The New York Times recently published this article on the health benefits of fasting, unrelated to religion.  Apparently, regular periods of fasting can promote weight loss and longevity.

As you can see, there are a lot of different methods of fasting and reasons to do so.  Have you ever fasted?  In what way?


Reflections on Ramadan

As I wrote before, this is my second Ramadan living in a Muslim country.  Last year I was so excited about it, but this year I have mostly just been feeling cranky.  Instead of writing about Tunisia, I am posting what I wrote after Ramadan ended last year in Morocco.

Ramadan in Morocco

September 4th, 2012

About two weeks ago, Morocco, along with the rest of the Muslim world, celebrated a very important holiday.  Eid al-Fitr is a celebration that the month of Ramadan has just ended.  Ramadan lasted 30 days and was a month of fasting, when food and drink are not allowed during daylight hours, and people are encouraged to think of the poor and increase kind acts.  I fasted for only 18 days of the month, but I got quite a bit of insight into Moroccan culture and religion and learned about the meaning of the month.

The first days I fasted seemed to last a lifetime.  At school on Monday of the third day of Ramadan, I took a nap in the garden during our lunch break.  I had been joking with a friend who was also fasting that we should take a nap, but once we lay down on the grass in a nice patch of shade, it was no longer a joke.  But no need to be embarrassed, because we were definitely not the only ones.  And by the end of that week, my body had become so used to abstaining from food that I looked forward to the lunch break as a time to enjoy spending time with friends without the inconvenience of waiting in the lunch line.

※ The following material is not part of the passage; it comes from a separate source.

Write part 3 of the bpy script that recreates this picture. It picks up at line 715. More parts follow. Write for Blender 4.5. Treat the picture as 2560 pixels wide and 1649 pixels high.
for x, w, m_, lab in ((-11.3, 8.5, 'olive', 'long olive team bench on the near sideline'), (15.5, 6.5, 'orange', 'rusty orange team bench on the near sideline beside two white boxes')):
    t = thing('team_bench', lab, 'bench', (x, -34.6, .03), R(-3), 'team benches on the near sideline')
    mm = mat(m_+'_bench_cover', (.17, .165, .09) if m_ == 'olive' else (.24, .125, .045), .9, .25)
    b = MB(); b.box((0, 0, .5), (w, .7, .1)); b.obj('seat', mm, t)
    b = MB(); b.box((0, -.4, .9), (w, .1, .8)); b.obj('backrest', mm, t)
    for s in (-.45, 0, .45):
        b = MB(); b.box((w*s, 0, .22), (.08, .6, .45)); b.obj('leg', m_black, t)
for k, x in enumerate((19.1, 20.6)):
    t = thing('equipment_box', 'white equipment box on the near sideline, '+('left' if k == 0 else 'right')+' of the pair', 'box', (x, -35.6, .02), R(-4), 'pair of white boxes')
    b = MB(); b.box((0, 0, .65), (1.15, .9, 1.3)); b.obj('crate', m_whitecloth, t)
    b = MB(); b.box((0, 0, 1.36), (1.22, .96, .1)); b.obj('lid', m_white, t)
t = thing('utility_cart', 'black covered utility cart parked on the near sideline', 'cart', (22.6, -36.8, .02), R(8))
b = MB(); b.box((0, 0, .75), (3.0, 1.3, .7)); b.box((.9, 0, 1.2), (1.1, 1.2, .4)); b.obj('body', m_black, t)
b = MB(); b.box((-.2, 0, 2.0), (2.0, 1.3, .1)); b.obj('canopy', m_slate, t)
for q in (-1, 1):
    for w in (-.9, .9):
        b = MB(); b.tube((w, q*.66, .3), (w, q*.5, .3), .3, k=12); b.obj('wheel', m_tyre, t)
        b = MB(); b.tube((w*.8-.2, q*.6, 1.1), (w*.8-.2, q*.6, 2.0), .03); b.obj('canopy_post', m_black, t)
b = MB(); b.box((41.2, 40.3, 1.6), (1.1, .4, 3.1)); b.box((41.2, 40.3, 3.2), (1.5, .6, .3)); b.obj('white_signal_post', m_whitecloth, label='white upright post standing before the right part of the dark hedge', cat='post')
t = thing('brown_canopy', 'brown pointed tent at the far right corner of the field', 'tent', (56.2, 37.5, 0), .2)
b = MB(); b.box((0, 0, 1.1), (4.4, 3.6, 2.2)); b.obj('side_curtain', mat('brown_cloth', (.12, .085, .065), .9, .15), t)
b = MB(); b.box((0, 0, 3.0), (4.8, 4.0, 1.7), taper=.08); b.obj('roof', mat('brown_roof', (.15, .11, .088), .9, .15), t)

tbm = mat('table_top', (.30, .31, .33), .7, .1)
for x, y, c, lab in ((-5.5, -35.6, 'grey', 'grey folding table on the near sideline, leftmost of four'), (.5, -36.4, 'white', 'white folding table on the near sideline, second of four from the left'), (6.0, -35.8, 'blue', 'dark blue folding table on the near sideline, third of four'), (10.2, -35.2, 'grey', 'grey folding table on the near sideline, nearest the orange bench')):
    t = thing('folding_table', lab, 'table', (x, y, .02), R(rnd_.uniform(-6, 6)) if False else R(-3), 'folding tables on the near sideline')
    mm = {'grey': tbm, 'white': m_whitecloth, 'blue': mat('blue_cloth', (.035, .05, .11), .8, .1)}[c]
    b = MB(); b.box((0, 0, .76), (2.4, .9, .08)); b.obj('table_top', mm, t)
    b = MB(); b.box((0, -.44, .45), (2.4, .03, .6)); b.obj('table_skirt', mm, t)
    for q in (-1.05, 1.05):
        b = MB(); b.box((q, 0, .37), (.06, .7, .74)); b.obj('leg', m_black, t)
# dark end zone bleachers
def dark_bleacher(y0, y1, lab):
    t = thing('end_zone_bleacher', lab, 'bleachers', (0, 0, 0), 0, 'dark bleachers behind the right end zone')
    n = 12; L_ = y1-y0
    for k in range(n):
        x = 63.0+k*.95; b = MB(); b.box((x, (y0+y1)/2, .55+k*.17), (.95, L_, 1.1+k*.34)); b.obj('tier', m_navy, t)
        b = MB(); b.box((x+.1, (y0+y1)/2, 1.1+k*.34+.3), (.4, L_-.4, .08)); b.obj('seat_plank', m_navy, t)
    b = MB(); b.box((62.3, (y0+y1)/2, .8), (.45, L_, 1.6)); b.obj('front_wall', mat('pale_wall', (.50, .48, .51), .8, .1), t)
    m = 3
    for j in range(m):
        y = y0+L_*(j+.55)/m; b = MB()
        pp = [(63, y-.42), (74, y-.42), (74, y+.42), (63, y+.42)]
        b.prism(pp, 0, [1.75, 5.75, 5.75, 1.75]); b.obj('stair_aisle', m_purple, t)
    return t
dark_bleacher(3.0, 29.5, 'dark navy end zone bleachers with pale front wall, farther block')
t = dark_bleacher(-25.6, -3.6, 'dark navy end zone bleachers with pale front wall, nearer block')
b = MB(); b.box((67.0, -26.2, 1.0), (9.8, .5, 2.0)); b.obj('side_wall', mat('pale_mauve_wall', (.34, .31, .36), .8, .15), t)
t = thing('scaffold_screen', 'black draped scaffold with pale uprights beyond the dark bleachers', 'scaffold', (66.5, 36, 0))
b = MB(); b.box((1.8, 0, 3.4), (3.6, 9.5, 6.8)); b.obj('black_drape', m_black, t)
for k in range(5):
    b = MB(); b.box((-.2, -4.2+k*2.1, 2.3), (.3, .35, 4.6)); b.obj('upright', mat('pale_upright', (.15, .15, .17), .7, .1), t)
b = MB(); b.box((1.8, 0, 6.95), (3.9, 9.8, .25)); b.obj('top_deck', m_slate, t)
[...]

Although I struggled at first, I had the feeling that fasting was worth the sacrifice of food and water during the day.  It was comforting to know that when I was tired and thirsty, so was nearly everyone else around me, along with the majority of people in the country, and millions of people across the world.  When I broke the fast at restaurants or with my host family, others would tell me that it is good to fast and several people explained to me that my stomach will be healthier in the future.  In the freedom of the evening, there were concerts and a carnival in Rabat and families walking around the city, enjoying the night.  I spent more time with my host family and got a better idea of their lifestyles; waking up at three in the morning to eat a meal was quite a bonding experience.  I was particularly thankful to be in Morocco for the whole month, because the entire country had a time change just for Ramadan so that sunset would come an hour earlier.

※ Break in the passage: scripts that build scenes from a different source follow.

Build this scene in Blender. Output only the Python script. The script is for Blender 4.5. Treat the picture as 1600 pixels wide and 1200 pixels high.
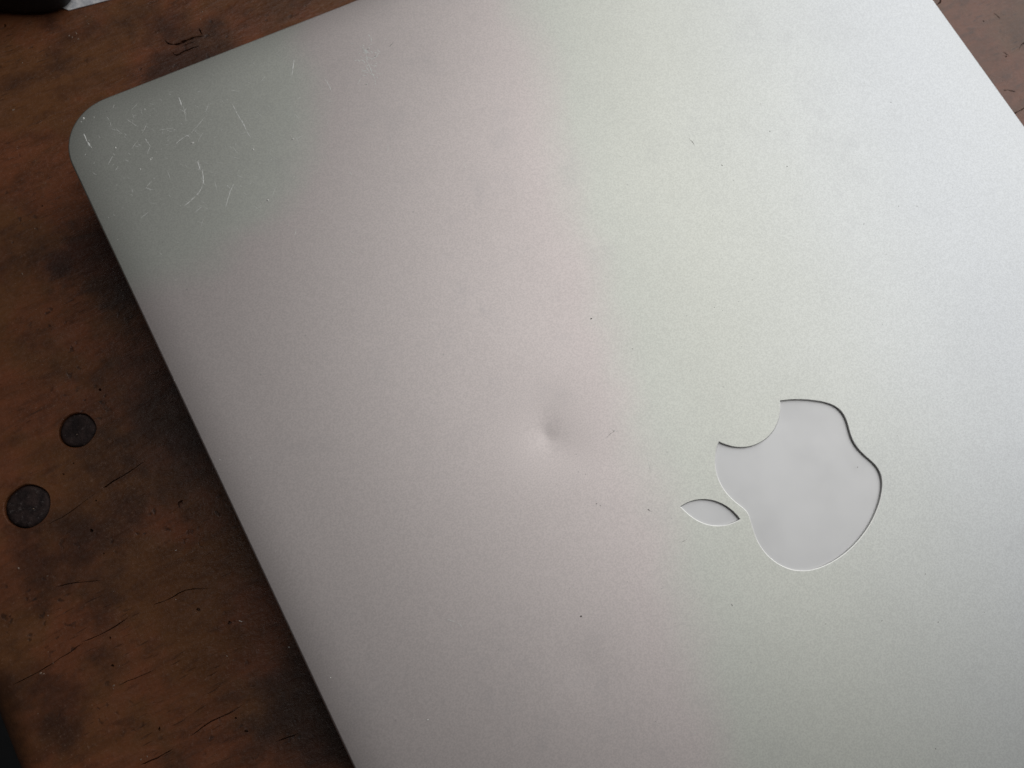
import bpy, math, random
from mathutils import Vector, Matrix
from mathutils.geometry import delaunay_2d_cdt

random.seed(7)
scene = bpy.context.scene
for o in list(bpy.data.objects):
    bpy.data.objects.remove(o)
MM = 0.001

# ------------------------------------------------------------------ camera
LID_TOP = 25.5                                    # mm above the table
CAM = Vector((-78.345, 24.138, 174.574 + LID_TOP))
R0 = Vector((0.875535, -0.475511, 0.085597))      # image right
R1 = Vector((-0.447335, -0.864746, -0.228265))    # image down
R2 = Vector((0.182562, 0.161563, -0.969829))      # viewing direction
cam_data = bpy.data.cameras.new('camera')
cam_data.sensor_width = 6.4
cam_data.lens = 4.8
cam_data.clip_start = 0.005
cam_data.clip_end = 50
cam_data.dof.use_dof = True
cam_data.dof.focus_distance = 0.181
cam_data.dof.aperture_fstop = 3.6
cam = bpy.data.objects.new('camera', cam_data)
scene.collection.objects.link(cam)
M = Matrix((R0, -R1, -R2)).transposed().to_4x4()
M.translation = CAM * MM
cam.matrix_world = M
scene.camera = cam

# ------------------------------------------------------------------ light
world = bpy.data.worlds.new('World')
scene.world = world
world.use_nodes = True
bg = world.node_tree.nodes['Background']
bg.inputs['Color'].default_value = (1.0, 0.90, 0.86, 1)
bg.inputs['Strength'].default_value = 0.014

# a large window with pale curtain, high to the right of the table
AZ, EL, DIST, TILT = 0.295, 0.955, 0.860, 0.640
ld = bpy.data.lights.new('window_light', 'AREA')
ld.shape = 'RECTANGLE'; ld.size = 1.06; ld.size_y = 1.50
ld.energy = 6.6; ld.color = (1.0, 1.0, 0.995)
lamp = bpy.data.objects.new('window_light', ld)
scene.collection.objects.link(lamp)
lamp.location = (math.cos(EL) * math.cos(AZ) * DIST, math.cos(EL) * math.sin(AZ) * DIST, math.sin(EL) * DIST)
lamp.rotation_euler = Vector((-math.cos(TILT) * math.cos(AZ), -math.cos(TILT) * math.sin(AZ), -math.sin(TILT))).to_track_quat('-Z', 'Y').to_euler()

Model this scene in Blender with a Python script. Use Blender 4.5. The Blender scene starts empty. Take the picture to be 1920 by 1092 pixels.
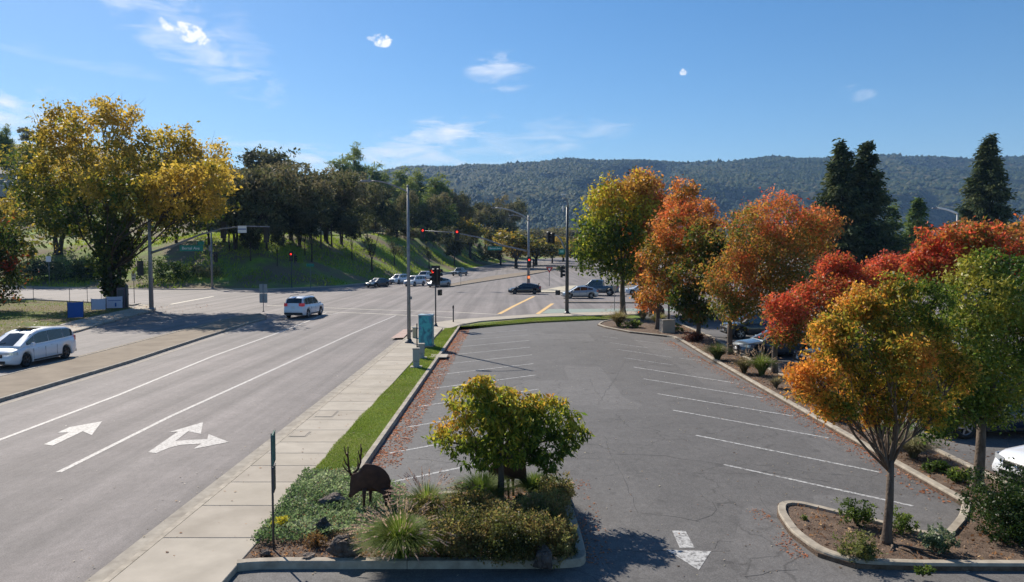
import bpy, bmesh, math, random
import numpy as np
from mathutils import Vector, Matrix
R = math.radians
random.seed(7)
rng = np.random.default_rng(11)
S = bpy.context.scene
COL = S.collection

# ------------------------------------------------------------------ camera, sky, sun, exposure
CAM_H, FPX, HORV = 6.2, 1387.0, 472.0
TH = math.atan((546 - HORV) / FPX)
cd = bpy.data.cameras.new('camera'); cam = bpy.data.objects.new('camera', cd); COL.objects.link(cam)
cam.location = (0, 0, CAM_H); cam.rotation_euler = (R(90) - TH, 0, 0)
cd.lens = FPX / 1920 * 36; cd.sensor_width = 36; cd.clip_start = 0.1; cd.clip_end = 20000
S.camera = cam
SUN_EL, SUN_AZ = 38.0, -36.0
S.view_settings.view_transform = 'Standard'; S.view_settings.look = 'None'
S.view_settings.exposure = 0.50; S.view_settings.gamma = 1; S.view_settings.use_curve_mapping = False
sd = bpy.data.lights.new('sun', 'SUN'); so = bpy.data.objects.new('sun', sd); COL.objects.link(so)
sd.energy = 5.0; sd.angle = R(0.5); sd.color = (1.0, 0.925, 0.81)
az, el = R(SUN_AZ), R(SUN_EL)
SUND = Vector((math.sin(az) * math.cos(el), math.cos(az) * math.cos(el), math.sin(el)))
so.rotation_euler = SUND.to_track_quat('Z', 'Y').to_euler()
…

I realize that while I celebrated Ramadan on the surface, I missed out on a lot of the activities during the month.  Prayer is an important component, and more time is spent in the mosque since an extra prayer is added in the evenings.  I was not able to fully appreciate the spiritual element, and broke my fast for about a week when my mom came to visit; I thought it would be unkind of me to tell her that we could not eat breakfast during her vacation.  I celebrated Ramadan as an outsider, but have at least increased my understanding of the month.

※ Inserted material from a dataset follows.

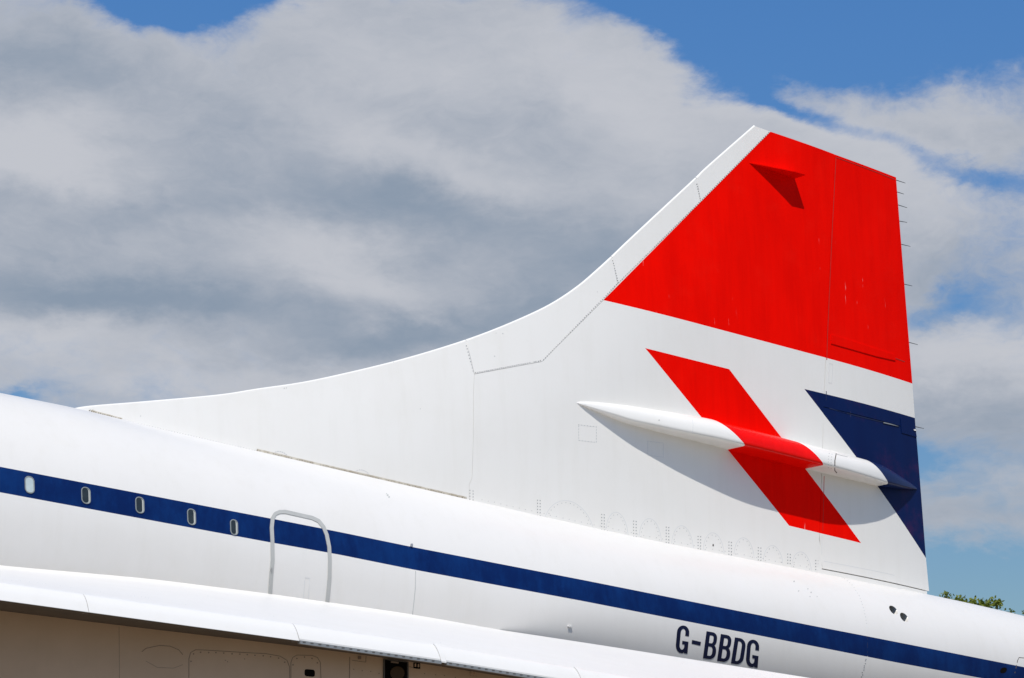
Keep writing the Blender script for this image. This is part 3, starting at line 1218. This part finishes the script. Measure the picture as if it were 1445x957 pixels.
nm = bpy.data.meshes.new_from_object(fus.evaluated_get(dg))
fus.modifiers.clear()
fus.data = nm
nm.name = 'fuselage'
# true round-section normals, so the cut faces near the outlets do not shade oddly
nrm = []
for v_ in nm.vertices:
    e_ = 0.05
    rx = (clamp_table(RT, v_.co.x + e_) - clamp_table(RT, v_.co.x - e_)) / (2 * e_)
    zx = (clamp_table(ZT, v_.co.x + e_) - clamp_table(ZT, v_.co.x - e_)) / (2 * e_)
    rad_ = Vector((0, v_.co.y, v_.co.z - clamp_table(ZT, v_.co.x)))
    if rad_.length < 1e-4:
        rad_ = Vector((0, 0, 1))
    rad_.normalize()
    nrm.append(Vector((-rx - zx * rad_.z, rad_.y, rad_.z)).normalized())
nm.normals_split_custom_set_from_vertices(nrm)
for c_ in cutters:
    bpy.data.objects.remove(c_, do_unlink=True)

# ------------------------------------------------------------------ sealant strip where the fin meets the hull
tp = lambda u_, dv=0: (u_, lerp_table(TOP, u_) + dv)
for rng, wd in (((128, 150, 172), 2.6), ((362, 420, 480, 540, 600, 658), 4.2)):
    ribbon('root_sealant', [tp(u_, -2.9) for u_ in rng], wd, T_FIN, GRIME_M, dorsal, lift=0.008)
rivets('root_bolts', along([tp(u_, -2.6) for u_ in (126, 172)], 3.2, 0.25) + along([tp(u_, -3.0) for u_ in (363, 480, 658)], 3.8, 0.35, 0.12), T_FIN, SEAM_D, dorsal, r=0.62, lift=0.011)
rivets('dorsal_rivets', along([tp(u_, -2.0) for u_ in (176, 270, 360)], 4.0, 0.2) + [(127.5, 578.6), (131, 578.6), (139, 583), (144, 583.5), (149, 584.5), (152.5, 586), (139, 585.5), (144, 586),
       (198.5, 587.3), (401, 548), (404, 547.6)], T_FIN, RIVET_M, dorsal, r=0.55)


def arch(cx_, base, w_, h_, n__, a0=200, a1=340, sl_=0.21):
    pts = []
    for i in range(n__ + 1):
        a_ = R_(a0 + (a1 - a0) * i / n__)
        x = cx_ + w_ / 2 * math.cos(a_)
        pts.append((x, base + h_ * math.sin(a_) + (x - cx_) * sl_))
    return pts


for cx_, cy_ in ((396, 645), (511, 671)):
    a_ = arch(cx_, cy_, 21, 7.5, 12, 180, 360)
    ribbon('access_cover', a_, 0.7, T_FIN, SEAM_F, dorsal)
    rivets('cover_rivets', along(a_, 3.2), T_FIN, RIVET_M, dorsal, r=0.55)

# seam rivets of the leading edge panels
sp = along([(658, 488), (668.5, 527)], 4.6, 0.15) + along([(671, 526), (765, 508.5)], 3.1, 0.3, 0.05) + along([(767, 507.5), (851, 421.5), (871, 400)], 3.6, 0.2) + along([(864.5, 368), (872.5, 400)], 3.6, 0.15)
sp += along([(873, 398.5), (988, 284), (1086.5, 185)], 3.4, 0.15) + along([(983, 260), (988.5, 283)], 3.4)
rivets('seam_rivets', [(a_ + 0.1, b_ + 0.1) for a_, b_ in sp], T_FIN, RIVET_M, fin, r=0.8)
rivets('skin_screws', [(709.5, 470.7), (698, 502.8), (843, 412, .5), (700, 470.2, .4), (593, 577, .5), (555, 511, .4)], T_FIN, SEAM_M, fin, r=0.7)

# double rivet rows and arched access covers along the fin root
rows = [(758.5, 706, 6), (849, 726, 6), (894, 735.5, 6), (940, 744, 6), (985, 757, 5), (1028.5, 765, 5), (1070, 773, 5), (1111.5, 782, 4), (1151, 791, 4)]
rv = []
for x, y, n_ in rows:
    for i in range(n_):
        for dxx in (0, 3.6):
            rv.append((x + dxx, y + i * 4.3 + dxx * 0.15))
for i in range(5):
    rv += [(663 + 0.0, 692 + 4.2 * i), (667.5, 693 + 4.2 * i)]
rivets('root_rivet_rows', rv, T_FIN, RIVET_M, fin, r=0.75)
covers = [(803, 757, 74, 50), (870.5, 757, 32, 34), (917.5, 765, 32, 33), (963, 775, 31, 33), (1007, 783, 30, 31), (1050, 789, 29, 30), (1091, 798, 28, 28), (1131, 806, 28, 27)]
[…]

After Ramadan ended, I was happy to eat lunch and drink water while walking around in the hot sun, but occasionally I miss the routine of the month.  I always knew at exactly what time I would be eating, and at least for the meal at sunset, I knew exactly which foods my host family, or any restaurant, would serve.  I got to look forward to having dates, orange juice, sugary chebakkia cookies, and hearty Moroccan soup along with a tall glass of water every evening.  Right after Ramadan ended, eating and drinking during the day seemed like a chore; once I knew it was possible to be free of material needs for so many hours it was hard to get back on a regular schedule.  Now that it has been a little longer, everything has gone back to normal (although hopefully my stomach is actually somehow healthier, as I was told it would be).  However, I will not forget the feeling of sitting down with friendly and open people who are willing to share everything they have with me and quenching our thirst by sharing our first long and satisfying sips of a glass of freshly squeezed orange juice.

Not Enough Hours in the Night

Today was the first day of Ramadan, and the beginning of the second Ramadan in which I am fasting (for the experience…I’m not Muslim!)  Thankfully I only worked in the morning and so was able to rest in the afternoon, so hopefully tomorrow when I have to work until 5:30pm I won’t be so tired.  As always, the feeling of my digestive system starting back up again after breaking the fast was wonderful, and each type of food I ate seemed like the most delicious thing I’ve ever tasted.


My coworker and some of her family.  Maybe they’re not smiling because they just want to eat.

Last year I thought I would have trouble keeping myself from eating in the day, but Ramadan is like an alternate universe where food is not edible during daylight hours.  I found that it was actually harder to get myself to eat lunch again after the month ended, and I even missed the feeling of joy you get from breaking the fast each evening.  But happiness is fleeting, because I need to go to bed soon so that I can go to work tomorrow, but going to bed means that I have to start all over again!  The first day is the hardest though, so I think I’ll get used to this soon.  Tomorrow night I’ll stay later with my coworker so we can walk around and enjoy the freedom of nighttime.  But before then, another long day!  Ramadan kareem, and I hope everyone else who is fasting finds that there are enough hours in the night.